O certo é que, a partir de uma análise perfunctória (superficial, não aprofundada) própria da via estreita do habeas corpus, não se vislumbra inequívoca atipicidade da conduta imputada à ré.

 

Isso significa que podemos atribuir, com certeza, ao caso concreto a tipificação do crime de abandono de incapaz?

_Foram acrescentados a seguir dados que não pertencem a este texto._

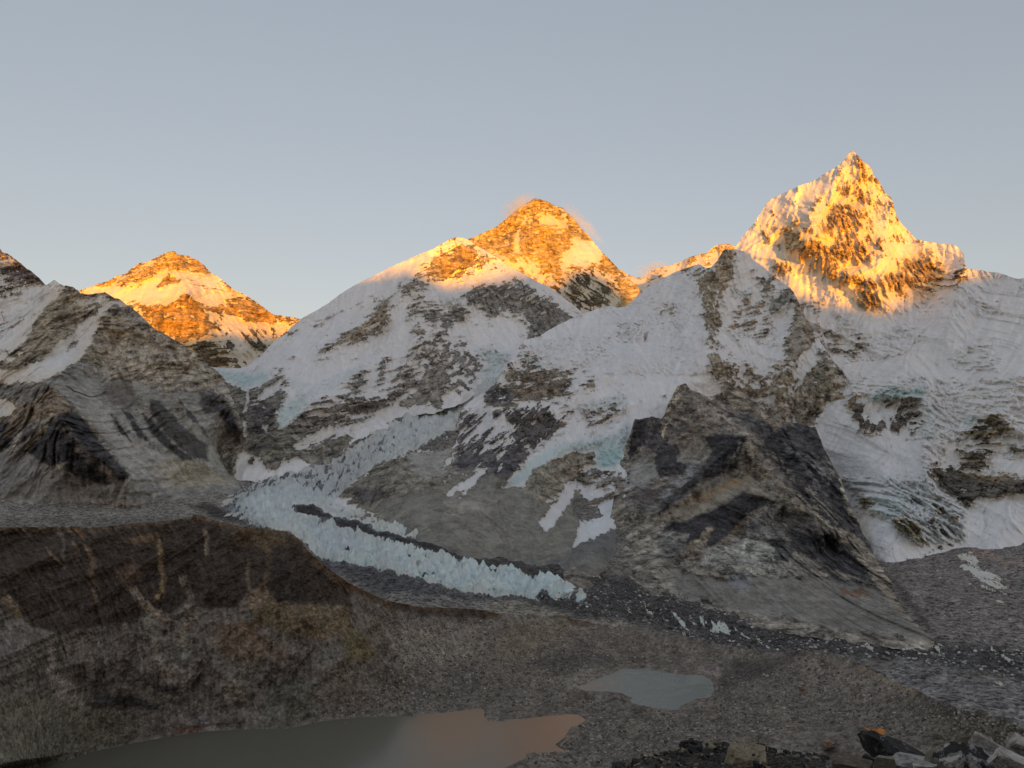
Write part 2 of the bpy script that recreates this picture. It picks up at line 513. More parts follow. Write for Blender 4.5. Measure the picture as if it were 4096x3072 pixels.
# ------------------------------------------------------------------ rock colours (albedo; the gold carries added sunset warmth)
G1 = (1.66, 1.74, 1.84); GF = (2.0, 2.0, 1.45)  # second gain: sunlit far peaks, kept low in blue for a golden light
TAN = (.27, .215, .15); GREY = (.20, .185, .16); PALE = (.34, .30, .24); DARK = (.042, .038, .037)
BROWN = (.115, .085, .058); SCREE = (.275, .25, .21); SUNLIT_ROCK = (.27, .20, .12); SLATE = (.085, .078, .075)  # the gold tone is rock warmed where the sunset light falls
MOR = (.145, .132, .115); MORD = (.05, .045, .042); OCHRE = (.30, .20, .10); UMBER = (.042, .033, .026)

def mtn_relief(sc, amp, flute=70, pat=0.25, serac=1.0, spur=1.0, fls=30.0):
    """relief along the line of sight, metres (negative stands proud)"""
    def f(c):
        a, b = c.x / sc, c.z / sc
        w1, w2 = fbm(a * .6, b * .6, 3, 91) * .9, fbm(a * .6, b * .6, 3, 97) * .9
        big = fbm(*rot(a + w1, b + w2, flute, .45, 1.2), 5, 101, .5, True)
        mid = .65 * fbm(a * 3 + w1 * 2, b * 3, 5, 111, .62) + .5 * (fbm(a * 4 + w1, b * 2.6 + w2, 4, 113, .6, True) - .3)
        rockiness = 1 - c.snow
        r = -amp * spur * (big - .3) * (.45 + .55 * np.clip(1.2 - c.cov, 0, 1)) - amp * .36 * mid * (.42 + .9 * rockiness)
        r = r - amp * pat * rockiness * (.5 + cdf(c.pat))
        # fluted snow: narrow ribs down the fall line
        r = r - (15 * c.st2 + 4.5 * c.st) * c.fl * c.snow * sc / 330
        r = r - (10 * c.st2 + 3.0 * c.st) * rockiness * sc / 330
        # broken ice
        k = fbm(a * 6 + w1 * 2, b * 6.5 + w2 * 2, 4, 131, .62, True)
        r = r - amp * .9 * serac * k * c.rough
        return r
    return f

# ------------------------------------------------------------------ valley floor first: everything else stands on it
valley_surf = ctrl(
    ('U', 'z', [2027, 2186, -309, 2596, 2312, -330, 3274, 2488, -350, 3749, 2563, -345, 4096, 2600, -345, 4096, 2850, -350,
                2700, 2480, -345, 1500, 2400, -310, 2333, 2398, -322, 1667, 2315, -292, 1204, 2130, -262, 1395, 1990, -205]),
    ('U', 'd', [0, 2000, 3000, 500, 2010, 2950, 949, 1915, 3500, 1211, 1873, 3520, 1427, 1747, 3900, 1559, 1677, 4200, 2006, 1480, 4900,
                3512, 2228, 2600, 4096, 2164, 2900, 800, 2110, 2500, 0, 2150, 2450]))
def ground(x, y):
    return valley_surf(np.float64(x), np.float64(y)) * 1.004

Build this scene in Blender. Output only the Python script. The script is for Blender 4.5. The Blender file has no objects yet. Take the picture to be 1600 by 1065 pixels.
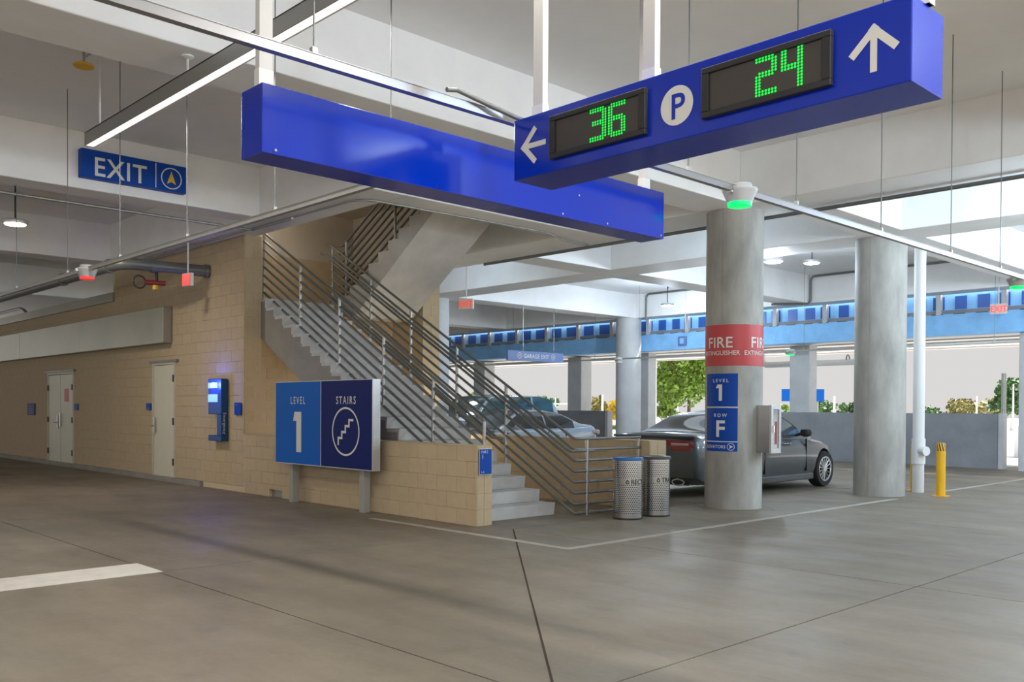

NÃO. Isso porque não houve até o momento a fase de instrução probatória capaz de elucidar as nuances fáticas do caso concreto. Assim finaliza o próprio STJ:

“No entanto, as nuances que definirão esse lapso temporal atípico deverão ser objeto de cautelosa, sensível e detalhada instrução probatória, pois não restará configurado o delito omissivo quando demonstrado que a pessoa à qual se atribui a obrigação de evitar o resultado não tinha condições de agir para impedi-lo. Portanto, da análise perfunctória consentânea à via estreita do habeas corpus, não se vislumbra inequívoca atipicidade da conduta irrogada à paciente. Ademais, com esteio nos fatos descritos na denúncia, teoricamente, é possível identificar na exordial acusatória as situações ensejadoras do perigo concreto: 1) a tenra idade da vítima (absolutamente incapaz de defender-se de quaisquer situações de perigo que se apresentassem à sua frente); 2) a falta de familiaridade com o local; 3) a incapacidade de determinar o correto curso do elevador, tendo em vista que acionou diversos botões aleatoriamente, exceto o que o levaria ao encontro de sua genitora, no pavimento térreo. Com efeito, a complexidade dos fatos e da adequação típica das condutas a eles, na conformidade da plausível articulação de juízos normativos preliminares da denúncia implicam a conveniência da instrução probatória”.

 

Em suma:

Não há falar em trancamento da ação penal quando a complexidade dos fatos e da adequação típica das condutas a eles, na conformidade da plausível articulação de juízos normativos preliminares da denúncia, implicam a conveniência da instrução probatória.

STJ. 5ª Turma. RHC 150.707-PE, Rel. Min. João Otávio de Noronha, Rel. Acd. Min. Joel Ilan Paciornik, julgado em 15/02/2022 (Info 725).